**Problem to work on:** Repeat, please, only the lines from the top of the data down to the line with "return np.array([Y *"; include both of those lines.

**Data section:**
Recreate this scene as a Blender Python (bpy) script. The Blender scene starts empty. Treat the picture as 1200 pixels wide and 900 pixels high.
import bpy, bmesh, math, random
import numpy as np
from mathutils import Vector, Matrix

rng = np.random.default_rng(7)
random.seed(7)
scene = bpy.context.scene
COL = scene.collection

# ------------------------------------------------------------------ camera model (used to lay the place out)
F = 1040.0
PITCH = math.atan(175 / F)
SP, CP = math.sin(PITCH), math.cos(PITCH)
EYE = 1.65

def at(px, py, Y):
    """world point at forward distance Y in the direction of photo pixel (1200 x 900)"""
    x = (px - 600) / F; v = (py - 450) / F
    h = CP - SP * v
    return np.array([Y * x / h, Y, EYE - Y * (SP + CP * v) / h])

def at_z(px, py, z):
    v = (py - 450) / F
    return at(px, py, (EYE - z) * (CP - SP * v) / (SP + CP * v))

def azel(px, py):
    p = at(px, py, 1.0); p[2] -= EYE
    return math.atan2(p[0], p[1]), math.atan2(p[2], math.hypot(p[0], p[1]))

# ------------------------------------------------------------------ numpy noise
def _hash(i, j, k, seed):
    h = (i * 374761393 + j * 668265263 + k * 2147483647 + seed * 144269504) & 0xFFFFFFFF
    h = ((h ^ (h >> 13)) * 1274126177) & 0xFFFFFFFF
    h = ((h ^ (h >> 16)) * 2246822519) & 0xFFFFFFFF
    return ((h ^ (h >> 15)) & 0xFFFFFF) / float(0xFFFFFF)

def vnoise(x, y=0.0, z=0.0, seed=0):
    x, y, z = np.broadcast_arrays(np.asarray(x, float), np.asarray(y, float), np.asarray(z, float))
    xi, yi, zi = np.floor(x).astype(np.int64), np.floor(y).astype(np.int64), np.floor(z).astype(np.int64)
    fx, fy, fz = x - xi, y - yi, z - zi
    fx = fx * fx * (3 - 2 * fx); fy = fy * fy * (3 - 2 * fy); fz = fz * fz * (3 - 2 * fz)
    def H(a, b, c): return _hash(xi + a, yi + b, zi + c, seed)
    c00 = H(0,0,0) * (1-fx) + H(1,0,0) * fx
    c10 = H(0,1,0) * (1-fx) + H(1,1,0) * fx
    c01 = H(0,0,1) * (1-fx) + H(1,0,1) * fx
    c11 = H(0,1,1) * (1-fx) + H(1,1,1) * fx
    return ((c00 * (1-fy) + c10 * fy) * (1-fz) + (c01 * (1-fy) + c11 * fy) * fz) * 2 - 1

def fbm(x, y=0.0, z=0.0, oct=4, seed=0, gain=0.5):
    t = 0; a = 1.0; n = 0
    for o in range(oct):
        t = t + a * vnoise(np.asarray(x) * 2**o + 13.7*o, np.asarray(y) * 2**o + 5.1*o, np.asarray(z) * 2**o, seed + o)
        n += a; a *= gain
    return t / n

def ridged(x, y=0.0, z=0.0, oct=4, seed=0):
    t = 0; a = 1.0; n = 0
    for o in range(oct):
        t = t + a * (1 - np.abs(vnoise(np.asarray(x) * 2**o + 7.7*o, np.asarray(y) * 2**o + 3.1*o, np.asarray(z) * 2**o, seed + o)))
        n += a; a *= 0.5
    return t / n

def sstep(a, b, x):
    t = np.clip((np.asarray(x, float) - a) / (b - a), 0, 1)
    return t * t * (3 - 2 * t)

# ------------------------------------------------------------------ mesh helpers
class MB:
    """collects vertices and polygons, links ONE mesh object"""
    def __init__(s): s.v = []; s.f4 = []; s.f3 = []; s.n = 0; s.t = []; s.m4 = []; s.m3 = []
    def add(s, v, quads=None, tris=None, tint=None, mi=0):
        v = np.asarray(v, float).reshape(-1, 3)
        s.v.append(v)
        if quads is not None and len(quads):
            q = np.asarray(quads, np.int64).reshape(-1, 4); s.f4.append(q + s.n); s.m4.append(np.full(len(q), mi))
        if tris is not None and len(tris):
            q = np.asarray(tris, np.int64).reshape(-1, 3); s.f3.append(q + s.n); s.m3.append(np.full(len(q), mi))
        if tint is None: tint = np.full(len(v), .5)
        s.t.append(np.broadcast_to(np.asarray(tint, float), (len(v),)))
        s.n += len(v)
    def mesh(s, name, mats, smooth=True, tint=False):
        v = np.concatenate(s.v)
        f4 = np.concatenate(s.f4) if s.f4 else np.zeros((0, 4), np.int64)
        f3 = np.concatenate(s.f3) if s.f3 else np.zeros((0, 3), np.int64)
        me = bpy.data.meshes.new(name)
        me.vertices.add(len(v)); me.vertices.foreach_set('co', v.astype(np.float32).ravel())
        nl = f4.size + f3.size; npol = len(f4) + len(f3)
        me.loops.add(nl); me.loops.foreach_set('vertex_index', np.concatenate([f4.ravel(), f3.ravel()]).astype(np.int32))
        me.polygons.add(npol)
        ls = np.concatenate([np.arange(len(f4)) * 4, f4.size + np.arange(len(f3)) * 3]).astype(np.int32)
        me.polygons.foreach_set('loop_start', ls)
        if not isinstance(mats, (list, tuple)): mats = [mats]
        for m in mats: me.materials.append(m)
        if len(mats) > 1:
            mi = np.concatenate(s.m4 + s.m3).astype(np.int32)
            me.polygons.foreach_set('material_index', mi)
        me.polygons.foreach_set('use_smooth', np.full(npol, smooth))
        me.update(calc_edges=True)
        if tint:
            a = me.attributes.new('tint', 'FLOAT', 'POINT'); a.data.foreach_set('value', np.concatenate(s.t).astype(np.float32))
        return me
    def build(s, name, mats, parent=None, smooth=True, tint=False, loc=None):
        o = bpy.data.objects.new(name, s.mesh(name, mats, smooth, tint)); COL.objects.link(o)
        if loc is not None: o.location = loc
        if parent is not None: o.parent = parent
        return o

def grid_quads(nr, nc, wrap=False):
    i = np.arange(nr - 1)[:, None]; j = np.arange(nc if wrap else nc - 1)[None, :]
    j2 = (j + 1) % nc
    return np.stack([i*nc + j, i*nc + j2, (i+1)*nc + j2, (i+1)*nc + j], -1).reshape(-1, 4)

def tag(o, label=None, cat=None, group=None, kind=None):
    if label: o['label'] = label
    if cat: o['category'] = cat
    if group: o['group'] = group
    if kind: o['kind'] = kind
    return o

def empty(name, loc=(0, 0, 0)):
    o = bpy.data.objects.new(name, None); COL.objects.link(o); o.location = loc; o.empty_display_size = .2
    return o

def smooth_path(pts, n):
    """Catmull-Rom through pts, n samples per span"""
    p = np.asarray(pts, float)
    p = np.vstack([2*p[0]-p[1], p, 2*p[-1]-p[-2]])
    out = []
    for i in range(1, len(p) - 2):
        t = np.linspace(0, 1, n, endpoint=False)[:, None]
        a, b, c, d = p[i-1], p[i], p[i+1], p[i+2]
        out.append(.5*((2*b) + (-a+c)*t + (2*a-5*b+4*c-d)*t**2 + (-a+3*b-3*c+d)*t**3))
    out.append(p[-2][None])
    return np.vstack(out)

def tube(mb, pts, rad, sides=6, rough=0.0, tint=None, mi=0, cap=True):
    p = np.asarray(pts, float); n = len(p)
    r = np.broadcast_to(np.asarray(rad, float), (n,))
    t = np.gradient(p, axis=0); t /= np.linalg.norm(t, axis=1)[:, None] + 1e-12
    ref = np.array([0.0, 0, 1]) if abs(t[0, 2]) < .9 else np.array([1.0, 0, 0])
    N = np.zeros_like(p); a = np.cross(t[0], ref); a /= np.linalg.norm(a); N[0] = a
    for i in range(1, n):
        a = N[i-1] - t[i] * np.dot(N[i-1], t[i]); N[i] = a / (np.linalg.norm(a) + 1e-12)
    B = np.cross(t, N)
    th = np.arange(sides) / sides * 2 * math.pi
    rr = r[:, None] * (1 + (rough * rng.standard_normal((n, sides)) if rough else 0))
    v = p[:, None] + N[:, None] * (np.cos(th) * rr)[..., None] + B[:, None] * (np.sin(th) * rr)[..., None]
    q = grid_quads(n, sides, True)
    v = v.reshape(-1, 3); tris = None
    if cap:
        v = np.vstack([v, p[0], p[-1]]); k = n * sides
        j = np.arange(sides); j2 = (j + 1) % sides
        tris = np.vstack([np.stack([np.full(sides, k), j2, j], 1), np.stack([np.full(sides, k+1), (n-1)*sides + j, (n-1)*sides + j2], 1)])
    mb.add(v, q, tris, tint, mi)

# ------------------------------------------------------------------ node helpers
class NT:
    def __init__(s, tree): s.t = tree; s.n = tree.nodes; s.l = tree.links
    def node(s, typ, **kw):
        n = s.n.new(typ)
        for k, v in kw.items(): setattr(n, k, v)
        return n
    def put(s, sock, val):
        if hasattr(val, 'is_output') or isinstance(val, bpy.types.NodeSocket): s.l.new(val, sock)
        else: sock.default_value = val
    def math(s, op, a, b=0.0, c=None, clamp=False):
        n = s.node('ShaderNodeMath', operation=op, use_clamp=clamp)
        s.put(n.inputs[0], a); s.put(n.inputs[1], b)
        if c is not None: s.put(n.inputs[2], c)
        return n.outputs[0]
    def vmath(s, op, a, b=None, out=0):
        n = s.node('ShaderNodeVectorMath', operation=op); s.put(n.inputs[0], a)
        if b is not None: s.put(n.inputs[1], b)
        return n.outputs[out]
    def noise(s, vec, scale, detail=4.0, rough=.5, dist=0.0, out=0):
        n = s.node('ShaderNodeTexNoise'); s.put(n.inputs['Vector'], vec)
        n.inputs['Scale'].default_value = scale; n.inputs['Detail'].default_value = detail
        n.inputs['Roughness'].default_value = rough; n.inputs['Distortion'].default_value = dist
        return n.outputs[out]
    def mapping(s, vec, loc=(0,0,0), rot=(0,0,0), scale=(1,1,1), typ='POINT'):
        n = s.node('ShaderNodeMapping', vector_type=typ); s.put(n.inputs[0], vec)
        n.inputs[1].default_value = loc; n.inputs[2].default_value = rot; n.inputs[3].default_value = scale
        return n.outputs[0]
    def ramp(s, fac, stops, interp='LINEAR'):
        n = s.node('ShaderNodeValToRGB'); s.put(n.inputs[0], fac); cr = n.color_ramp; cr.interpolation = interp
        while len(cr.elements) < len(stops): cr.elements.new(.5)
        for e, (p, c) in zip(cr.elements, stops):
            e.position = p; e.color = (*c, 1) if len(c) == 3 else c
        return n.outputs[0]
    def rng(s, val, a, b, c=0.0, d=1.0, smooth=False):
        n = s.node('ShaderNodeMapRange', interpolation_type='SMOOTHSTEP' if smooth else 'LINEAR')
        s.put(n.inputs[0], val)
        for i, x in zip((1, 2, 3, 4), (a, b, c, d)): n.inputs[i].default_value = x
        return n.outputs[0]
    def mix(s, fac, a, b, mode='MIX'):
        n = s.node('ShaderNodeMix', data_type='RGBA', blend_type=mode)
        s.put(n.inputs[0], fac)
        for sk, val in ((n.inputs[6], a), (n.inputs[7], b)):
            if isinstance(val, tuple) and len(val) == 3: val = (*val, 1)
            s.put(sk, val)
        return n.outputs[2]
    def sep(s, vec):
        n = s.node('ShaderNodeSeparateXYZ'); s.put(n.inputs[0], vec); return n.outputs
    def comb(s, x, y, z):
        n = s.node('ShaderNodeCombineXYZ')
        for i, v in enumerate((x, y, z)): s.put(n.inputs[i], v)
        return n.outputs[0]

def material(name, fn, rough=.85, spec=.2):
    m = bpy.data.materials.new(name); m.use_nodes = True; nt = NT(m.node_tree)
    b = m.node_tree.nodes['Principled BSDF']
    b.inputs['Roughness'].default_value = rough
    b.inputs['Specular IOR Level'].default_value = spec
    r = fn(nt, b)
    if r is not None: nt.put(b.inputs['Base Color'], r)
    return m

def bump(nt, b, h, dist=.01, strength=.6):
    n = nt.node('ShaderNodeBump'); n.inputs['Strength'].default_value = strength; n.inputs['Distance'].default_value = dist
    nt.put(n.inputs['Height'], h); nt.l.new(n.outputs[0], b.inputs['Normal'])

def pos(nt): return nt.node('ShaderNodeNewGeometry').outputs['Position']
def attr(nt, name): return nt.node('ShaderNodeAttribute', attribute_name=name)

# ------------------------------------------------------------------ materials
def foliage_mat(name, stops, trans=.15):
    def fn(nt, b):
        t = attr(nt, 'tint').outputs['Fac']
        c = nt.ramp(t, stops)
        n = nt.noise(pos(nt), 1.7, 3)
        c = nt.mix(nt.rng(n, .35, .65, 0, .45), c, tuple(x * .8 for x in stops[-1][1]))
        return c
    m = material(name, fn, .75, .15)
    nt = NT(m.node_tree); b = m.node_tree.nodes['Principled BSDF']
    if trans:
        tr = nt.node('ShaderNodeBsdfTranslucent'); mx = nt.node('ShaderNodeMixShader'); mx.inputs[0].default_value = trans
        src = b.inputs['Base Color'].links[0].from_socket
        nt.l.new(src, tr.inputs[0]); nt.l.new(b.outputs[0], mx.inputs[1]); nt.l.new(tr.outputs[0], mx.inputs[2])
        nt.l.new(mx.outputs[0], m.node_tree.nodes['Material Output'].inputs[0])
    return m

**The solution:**
Recreate this scene as a Blender Python (bpy) script. The Blender scene starts empty. Treat the picture as 1200 pixels wide and 900 pixels high.
import bpy, bmesh, math, random
import numpy as np
from mathutils import Vector, Matrix

rng = np.random.default_rng(7)
random.seed(7)
scene = bpy.context.scene
COL = scene.collection

# ------------------------------------------------------------------ camera model (used to lay the place out)
F = 1040.0
PITCH = math.atan(175 / F)
SP, CP = math.sin(PITCH), math.cos(PITCH)
EYE = 1.65

def at(px, py, Y):
    """world point at forward distance Y in the direction of photo pixel (1200 x 900)"""
    x = (px - 600) / F; v = (py - 450) / F
    h = CP - SP * v
    return np.array([Y * x / h, Y, EYE - Y * (SP + CP * v) / h])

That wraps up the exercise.